Study Hall

Working With What You Have…

Getting the most out of whatever system elements are available, no matter what. Here are some ideas on how to do it.

We’ve all been there. Working a show or even attending as a spectator, the house system looks more than adequate but it under-performs. There are many reasons it happens, including broken components, lousy musicians, poor acoustics, operator error, and more.

Finding out if something is wrong with a system or individual components usually takes very little test equipment.

The first and most important tool is our ears. Listen to an installed system when it’s not in use or set up the PA at the shop to check it out. Hook up everything as always then play some known test tracks and really listen.

A friend mixes at a church for the teen praise band. The system is 4-way, portable, purchased used from a local DJ. My friend regularly complained that the mains didn’t quite sound right but never took the time to analyze it. One day I visited and helped him set up the system. We plugged it together, fired it up, and realized pretty quickly that all of the 6-inch midrange drivers weren’t working.

The problem? The system was wired as a 3-way rig with an amplifier for the subs, another amp for the lows, and what he had assumed was an amp for the mids and highs. Opening up a loudspeaker showed the mids were wired to the other Speakon connector on the back of the cabinet, so there was no amp (or crossover) feeding them. The previous owners had either used a different amp rack/wiring scheme, or never used the mids.

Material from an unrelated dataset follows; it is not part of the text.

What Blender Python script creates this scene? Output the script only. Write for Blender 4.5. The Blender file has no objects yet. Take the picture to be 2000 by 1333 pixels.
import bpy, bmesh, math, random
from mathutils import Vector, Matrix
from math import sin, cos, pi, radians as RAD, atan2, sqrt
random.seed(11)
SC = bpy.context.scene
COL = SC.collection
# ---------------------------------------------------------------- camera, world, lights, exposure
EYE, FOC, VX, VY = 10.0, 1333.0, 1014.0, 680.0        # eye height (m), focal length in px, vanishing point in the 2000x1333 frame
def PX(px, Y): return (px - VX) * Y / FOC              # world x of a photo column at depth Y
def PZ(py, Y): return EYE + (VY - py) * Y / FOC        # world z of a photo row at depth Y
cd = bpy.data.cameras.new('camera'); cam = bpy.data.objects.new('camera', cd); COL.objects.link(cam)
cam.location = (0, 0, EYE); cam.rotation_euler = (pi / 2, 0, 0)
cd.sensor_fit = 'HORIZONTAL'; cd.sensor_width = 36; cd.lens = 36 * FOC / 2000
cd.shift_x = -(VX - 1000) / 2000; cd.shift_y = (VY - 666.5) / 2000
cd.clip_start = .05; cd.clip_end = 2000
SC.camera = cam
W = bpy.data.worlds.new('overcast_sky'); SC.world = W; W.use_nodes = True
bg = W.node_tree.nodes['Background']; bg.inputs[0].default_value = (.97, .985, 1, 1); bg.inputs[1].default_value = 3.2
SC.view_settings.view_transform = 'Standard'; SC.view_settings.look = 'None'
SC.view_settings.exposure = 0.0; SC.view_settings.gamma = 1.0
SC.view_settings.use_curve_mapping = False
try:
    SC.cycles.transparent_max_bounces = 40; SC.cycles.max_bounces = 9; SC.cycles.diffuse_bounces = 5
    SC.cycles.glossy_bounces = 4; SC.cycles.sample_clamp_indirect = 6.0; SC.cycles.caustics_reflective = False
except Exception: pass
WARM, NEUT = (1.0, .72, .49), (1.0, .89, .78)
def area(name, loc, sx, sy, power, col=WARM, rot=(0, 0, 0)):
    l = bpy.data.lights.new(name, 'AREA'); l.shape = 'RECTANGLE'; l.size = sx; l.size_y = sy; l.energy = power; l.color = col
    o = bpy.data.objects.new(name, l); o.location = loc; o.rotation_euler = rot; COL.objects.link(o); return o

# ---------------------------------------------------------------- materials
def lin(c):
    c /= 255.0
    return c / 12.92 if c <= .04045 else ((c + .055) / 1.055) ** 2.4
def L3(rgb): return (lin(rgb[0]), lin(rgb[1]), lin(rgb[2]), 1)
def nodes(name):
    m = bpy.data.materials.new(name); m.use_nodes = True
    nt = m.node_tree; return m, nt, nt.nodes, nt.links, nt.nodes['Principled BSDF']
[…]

Simply taking the time to listen led to the discovery of the problem.

Multiple Transgressions

Back when my company had a repair bench and did warranty work, one customer brought in a bunch of floor monitors and said all of the HF drivers had blown within a few weeks after buying them. After opening up the cabinets it appeared that the light bulb fuses to protect those drivers had been dislodged and/or fallen out of their holding clips. From the battered look of the monitors, it was quite apparent that they’d been tossed around so much in a short time that it had impacted the fuses.

Over the years I’ve seen cracked plastic, fiberglass and even metal horns, shifted transducer magnets, and all sorts of physical damage to components that were not all visible from the outside. Blown drivers probably top the list. As a result, every component in a system should regularly get a preventative maintenance check to make sure everything is working properly and to look for signs of misuse.

image

A common but often missed item is an incorrectly wired component or cable. This can wreak havoc where a driver or entire loudspeaker box is out of polarity with the rest of the system. As we all know (right?), if two signals are at the same frequency but one signal is reversed in polarity, those signals can cancel each other out.

Cables are easy to check with a standard cable tester. Drivers in the loudspeaker are a little more tricky unless you open up the box and trace the conductors from the connections to any internal crossovers and then to the drivers. One way to easily check gear is to employ a polarity test unit. I’ve been using a Cricket CPTS from Galaxy Audio for years to test polarity of loudspeakers, microphones, cables, signal processors and even mixers. The Cricket has a sending unit and a receiving unit and even works down a long snake or through house wiring.

In addition to reversed polarity issues, cable testers can also find miswired and broken cable connections. The CBT-500 multi-unit tester from Hosa Technology and the HCT-BD tester from RapcoHorizon are both staples of my toolkit, but there are many other good models on the market. My testers also accept a cable with different connectors on each end, which is very handy for checking adapter cables.